Scene modeling code data:
-------------------------

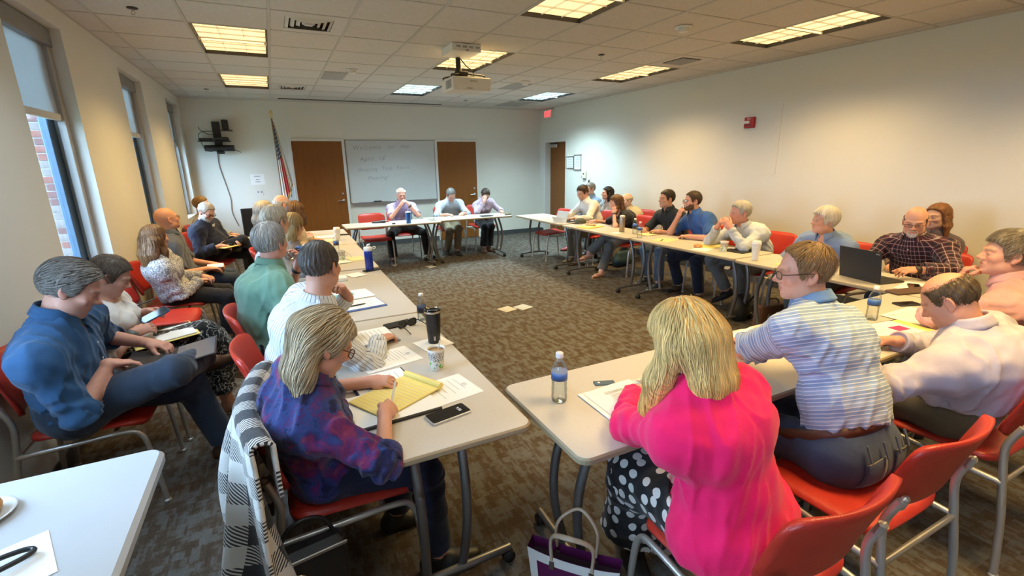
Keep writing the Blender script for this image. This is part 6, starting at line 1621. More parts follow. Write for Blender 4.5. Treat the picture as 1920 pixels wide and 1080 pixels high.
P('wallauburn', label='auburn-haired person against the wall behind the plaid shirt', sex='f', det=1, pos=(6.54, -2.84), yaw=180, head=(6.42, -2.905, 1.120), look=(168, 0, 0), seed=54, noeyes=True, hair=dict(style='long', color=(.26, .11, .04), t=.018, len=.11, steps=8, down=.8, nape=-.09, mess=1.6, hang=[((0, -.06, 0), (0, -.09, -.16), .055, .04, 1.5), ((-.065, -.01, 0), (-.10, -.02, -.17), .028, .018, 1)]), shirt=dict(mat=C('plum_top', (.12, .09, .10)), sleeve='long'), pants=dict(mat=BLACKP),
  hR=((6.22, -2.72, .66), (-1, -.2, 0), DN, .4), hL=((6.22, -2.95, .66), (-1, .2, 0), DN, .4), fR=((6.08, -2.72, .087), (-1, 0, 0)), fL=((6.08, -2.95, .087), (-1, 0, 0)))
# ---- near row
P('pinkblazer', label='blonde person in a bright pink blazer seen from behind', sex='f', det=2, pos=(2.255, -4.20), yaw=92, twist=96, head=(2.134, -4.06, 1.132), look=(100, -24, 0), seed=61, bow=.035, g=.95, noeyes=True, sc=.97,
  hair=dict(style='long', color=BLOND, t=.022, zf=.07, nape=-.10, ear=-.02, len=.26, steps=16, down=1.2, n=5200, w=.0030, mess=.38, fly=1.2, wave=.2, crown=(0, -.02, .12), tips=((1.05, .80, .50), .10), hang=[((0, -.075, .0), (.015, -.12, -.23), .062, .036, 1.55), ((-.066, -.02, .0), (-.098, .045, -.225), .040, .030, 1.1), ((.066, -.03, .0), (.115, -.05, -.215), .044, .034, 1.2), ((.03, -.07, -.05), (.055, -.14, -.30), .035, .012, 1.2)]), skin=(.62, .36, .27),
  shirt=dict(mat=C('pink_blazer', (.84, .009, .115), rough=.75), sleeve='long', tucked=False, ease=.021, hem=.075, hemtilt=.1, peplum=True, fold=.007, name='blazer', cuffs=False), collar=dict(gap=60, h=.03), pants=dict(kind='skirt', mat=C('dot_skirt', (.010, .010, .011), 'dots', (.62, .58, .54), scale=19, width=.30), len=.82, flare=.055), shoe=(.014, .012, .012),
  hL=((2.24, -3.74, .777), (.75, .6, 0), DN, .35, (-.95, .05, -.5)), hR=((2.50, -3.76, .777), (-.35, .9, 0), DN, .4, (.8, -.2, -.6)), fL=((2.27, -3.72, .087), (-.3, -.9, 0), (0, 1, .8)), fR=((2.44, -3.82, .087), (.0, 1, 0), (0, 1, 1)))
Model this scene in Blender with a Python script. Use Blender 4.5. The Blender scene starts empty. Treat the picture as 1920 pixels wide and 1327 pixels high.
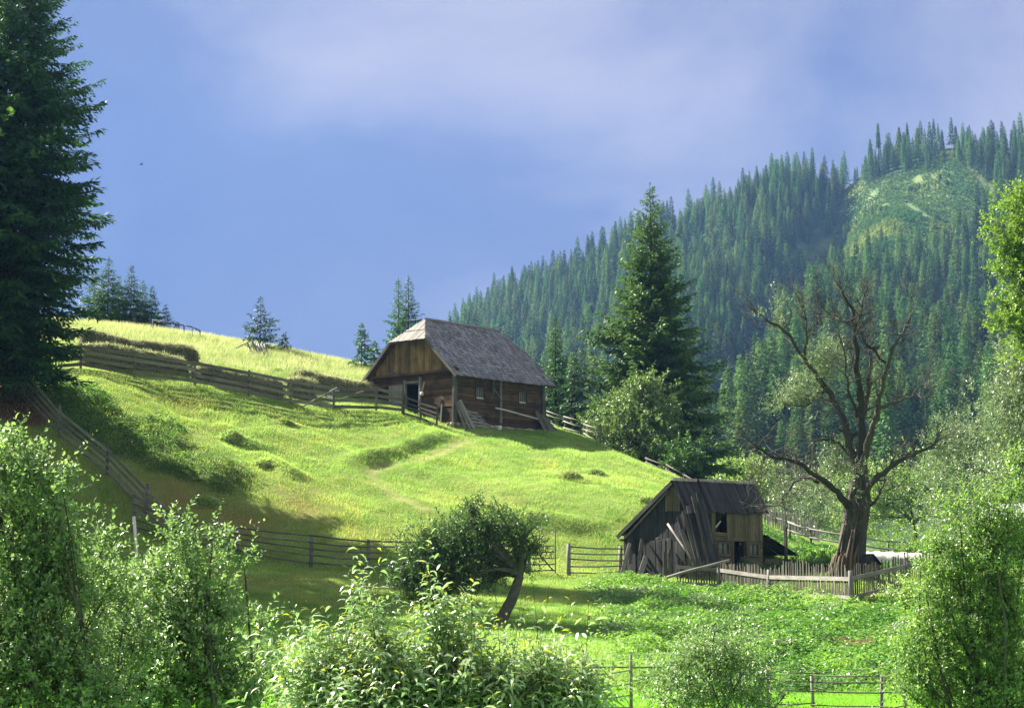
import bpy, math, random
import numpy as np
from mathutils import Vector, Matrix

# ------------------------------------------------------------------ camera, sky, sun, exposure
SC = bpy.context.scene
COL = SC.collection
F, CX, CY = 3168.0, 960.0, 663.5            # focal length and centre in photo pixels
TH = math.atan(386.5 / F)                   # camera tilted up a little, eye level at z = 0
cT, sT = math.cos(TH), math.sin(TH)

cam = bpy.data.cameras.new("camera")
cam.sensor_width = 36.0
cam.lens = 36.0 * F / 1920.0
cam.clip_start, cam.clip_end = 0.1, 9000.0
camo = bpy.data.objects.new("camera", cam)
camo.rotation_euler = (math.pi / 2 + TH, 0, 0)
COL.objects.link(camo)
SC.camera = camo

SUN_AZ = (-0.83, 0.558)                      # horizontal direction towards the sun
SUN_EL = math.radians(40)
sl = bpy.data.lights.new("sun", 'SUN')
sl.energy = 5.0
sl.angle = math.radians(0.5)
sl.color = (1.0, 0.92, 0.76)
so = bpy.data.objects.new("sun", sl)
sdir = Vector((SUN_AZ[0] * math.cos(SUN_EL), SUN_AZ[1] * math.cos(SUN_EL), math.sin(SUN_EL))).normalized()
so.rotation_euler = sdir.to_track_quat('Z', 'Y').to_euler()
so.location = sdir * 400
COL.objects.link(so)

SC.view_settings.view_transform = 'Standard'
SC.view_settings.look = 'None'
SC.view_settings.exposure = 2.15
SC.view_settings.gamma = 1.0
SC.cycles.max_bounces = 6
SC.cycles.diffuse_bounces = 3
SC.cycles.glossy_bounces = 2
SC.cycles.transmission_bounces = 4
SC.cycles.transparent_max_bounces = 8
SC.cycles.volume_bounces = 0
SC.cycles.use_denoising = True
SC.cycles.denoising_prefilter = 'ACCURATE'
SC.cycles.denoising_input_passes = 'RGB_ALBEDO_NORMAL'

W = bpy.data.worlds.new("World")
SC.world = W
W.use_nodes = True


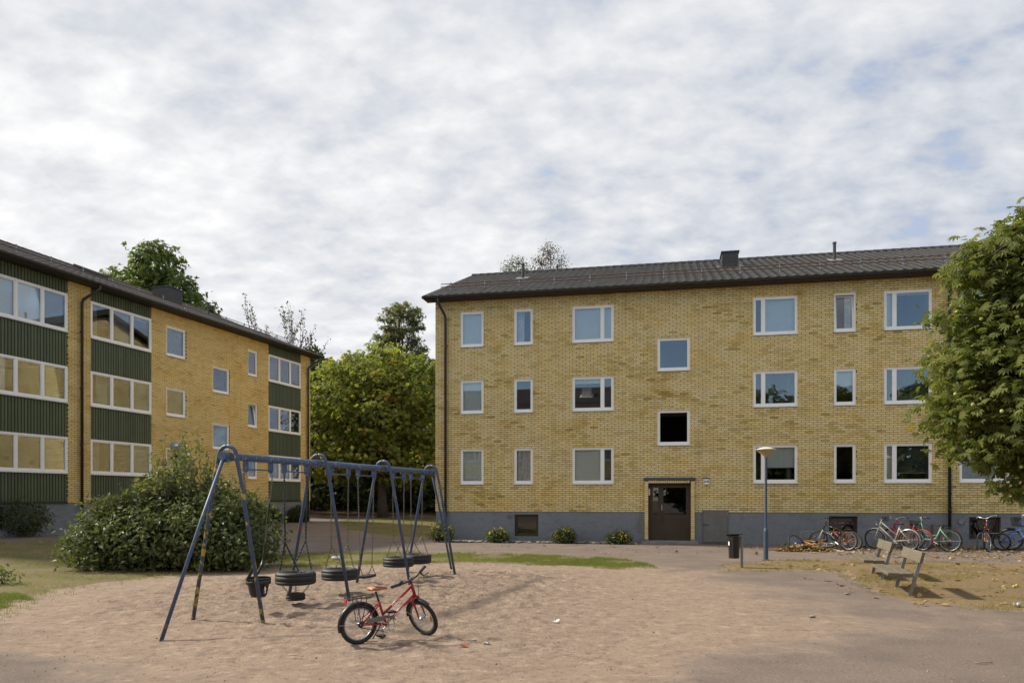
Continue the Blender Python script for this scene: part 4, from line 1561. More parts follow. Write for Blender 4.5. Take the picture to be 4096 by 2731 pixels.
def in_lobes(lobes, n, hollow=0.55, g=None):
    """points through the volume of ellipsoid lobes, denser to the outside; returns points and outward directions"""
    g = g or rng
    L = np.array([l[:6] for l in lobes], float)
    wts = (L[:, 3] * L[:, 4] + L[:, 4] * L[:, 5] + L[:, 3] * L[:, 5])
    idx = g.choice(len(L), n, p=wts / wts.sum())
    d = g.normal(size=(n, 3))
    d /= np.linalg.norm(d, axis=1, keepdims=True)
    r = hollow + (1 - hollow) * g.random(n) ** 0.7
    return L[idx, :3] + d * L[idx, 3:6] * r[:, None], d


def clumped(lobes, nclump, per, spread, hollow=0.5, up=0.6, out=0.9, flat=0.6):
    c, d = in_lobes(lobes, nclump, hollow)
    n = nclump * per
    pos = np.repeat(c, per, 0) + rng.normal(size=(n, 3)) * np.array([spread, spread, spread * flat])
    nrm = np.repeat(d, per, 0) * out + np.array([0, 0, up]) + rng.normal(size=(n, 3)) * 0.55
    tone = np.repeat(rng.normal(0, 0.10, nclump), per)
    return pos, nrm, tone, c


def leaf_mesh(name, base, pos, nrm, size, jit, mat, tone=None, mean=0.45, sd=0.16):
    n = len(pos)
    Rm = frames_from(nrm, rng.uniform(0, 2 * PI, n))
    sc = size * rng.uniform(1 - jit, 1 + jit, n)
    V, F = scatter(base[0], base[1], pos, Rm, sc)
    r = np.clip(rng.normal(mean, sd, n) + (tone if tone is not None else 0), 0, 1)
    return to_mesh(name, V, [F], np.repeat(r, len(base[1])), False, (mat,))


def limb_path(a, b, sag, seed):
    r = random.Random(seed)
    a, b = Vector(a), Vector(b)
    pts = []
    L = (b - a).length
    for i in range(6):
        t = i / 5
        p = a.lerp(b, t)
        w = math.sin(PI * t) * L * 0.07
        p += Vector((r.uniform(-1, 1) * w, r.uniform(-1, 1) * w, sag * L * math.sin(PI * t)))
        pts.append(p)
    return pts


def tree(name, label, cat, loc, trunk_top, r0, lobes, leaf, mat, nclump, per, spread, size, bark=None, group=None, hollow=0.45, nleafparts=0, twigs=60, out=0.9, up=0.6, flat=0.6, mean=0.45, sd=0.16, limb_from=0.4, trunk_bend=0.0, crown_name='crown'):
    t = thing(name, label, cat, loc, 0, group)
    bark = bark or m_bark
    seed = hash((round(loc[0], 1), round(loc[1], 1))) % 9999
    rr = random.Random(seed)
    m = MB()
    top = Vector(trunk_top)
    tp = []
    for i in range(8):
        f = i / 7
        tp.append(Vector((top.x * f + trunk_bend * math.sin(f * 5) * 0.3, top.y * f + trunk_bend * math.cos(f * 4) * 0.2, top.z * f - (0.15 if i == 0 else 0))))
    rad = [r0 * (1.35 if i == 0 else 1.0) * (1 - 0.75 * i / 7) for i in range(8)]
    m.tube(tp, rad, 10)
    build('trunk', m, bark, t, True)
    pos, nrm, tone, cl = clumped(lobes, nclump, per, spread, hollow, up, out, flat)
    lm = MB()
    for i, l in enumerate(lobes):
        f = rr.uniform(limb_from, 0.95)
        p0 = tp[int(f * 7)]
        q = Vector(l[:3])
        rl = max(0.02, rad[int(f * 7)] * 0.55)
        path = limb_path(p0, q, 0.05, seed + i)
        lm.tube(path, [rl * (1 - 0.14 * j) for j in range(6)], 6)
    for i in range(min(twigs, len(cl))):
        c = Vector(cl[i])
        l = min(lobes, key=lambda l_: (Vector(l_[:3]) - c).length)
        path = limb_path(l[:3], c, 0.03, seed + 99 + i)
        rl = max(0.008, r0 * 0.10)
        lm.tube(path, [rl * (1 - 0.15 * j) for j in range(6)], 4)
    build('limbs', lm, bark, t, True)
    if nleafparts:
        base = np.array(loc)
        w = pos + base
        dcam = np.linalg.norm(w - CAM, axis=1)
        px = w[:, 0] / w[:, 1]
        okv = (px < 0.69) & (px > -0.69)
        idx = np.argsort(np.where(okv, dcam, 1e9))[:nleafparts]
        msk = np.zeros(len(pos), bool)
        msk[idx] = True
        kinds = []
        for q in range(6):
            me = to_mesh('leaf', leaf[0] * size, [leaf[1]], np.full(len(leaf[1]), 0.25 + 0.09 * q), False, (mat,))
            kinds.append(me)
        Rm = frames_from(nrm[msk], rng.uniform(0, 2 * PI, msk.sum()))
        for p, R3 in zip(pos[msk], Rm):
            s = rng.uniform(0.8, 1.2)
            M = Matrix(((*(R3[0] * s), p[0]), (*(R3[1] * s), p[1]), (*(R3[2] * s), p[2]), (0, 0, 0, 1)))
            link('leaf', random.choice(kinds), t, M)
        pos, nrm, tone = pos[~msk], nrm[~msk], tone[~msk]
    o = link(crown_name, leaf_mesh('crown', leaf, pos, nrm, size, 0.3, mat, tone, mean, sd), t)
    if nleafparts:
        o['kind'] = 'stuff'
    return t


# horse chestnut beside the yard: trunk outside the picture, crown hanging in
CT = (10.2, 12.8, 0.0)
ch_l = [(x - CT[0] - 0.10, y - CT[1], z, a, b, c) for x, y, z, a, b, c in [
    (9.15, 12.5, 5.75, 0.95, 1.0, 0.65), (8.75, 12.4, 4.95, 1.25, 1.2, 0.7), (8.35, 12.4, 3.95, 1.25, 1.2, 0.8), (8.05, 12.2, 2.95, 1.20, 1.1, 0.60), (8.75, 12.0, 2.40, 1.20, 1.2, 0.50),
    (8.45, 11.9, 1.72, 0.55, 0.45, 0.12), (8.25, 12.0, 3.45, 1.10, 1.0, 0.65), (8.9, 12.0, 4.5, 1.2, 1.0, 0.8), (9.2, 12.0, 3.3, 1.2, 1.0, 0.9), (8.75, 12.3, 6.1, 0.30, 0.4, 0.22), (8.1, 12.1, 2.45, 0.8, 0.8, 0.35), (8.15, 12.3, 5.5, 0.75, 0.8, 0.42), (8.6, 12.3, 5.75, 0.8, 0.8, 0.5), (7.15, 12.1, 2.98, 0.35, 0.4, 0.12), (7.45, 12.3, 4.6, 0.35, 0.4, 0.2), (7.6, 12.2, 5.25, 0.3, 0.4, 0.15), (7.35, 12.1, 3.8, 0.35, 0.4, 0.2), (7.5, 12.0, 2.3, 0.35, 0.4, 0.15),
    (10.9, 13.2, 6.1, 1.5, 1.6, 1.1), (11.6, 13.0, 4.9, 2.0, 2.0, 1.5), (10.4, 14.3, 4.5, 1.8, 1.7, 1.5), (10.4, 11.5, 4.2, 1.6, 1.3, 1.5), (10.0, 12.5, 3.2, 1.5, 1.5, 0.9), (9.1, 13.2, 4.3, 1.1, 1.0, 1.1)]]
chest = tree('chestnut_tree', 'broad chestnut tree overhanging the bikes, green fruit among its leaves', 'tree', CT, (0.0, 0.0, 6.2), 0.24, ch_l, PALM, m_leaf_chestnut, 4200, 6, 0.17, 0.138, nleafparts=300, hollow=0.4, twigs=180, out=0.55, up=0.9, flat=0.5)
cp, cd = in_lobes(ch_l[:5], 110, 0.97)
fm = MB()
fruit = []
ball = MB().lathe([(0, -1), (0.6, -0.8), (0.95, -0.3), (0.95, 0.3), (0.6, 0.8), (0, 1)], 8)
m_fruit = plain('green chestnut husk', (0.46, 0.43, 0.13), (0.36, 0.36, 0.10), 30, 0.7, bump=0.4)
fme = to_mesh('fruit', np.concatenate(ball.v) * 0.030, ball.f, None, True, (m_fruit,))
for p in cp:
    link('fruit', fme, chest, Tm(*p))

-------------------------

* _Instructions for the task_
Only the stretch from the line with "Model this scene" through the line with "cT, sT = math.cos(TH), math.sin(TH)" should be copied, exactly and with both ends. Drop the pictures.

* _Full output_
Model this scene in Blender with a Python script. Use Blender 4.5. The Blender scene starts empty. Treat the picture as 1920 pixels wide and 1327 pixels high.
import bpy, math, random
import numpy as np
from mathutils import Vector, Matrix

# ------------------------------------------------------------------ camera, sky, sun, exposure
SC = bpy.context.scene
COL = SC.collection
F, CX, CY = 3168.0, 960.0, 663.5            # focal length and centre in photo pixels
TH = math.atan(386.5 / F)                   # camera tilted up a little, eye level at z = 0
cT, sT = math.cos(TH), math.sin(TH)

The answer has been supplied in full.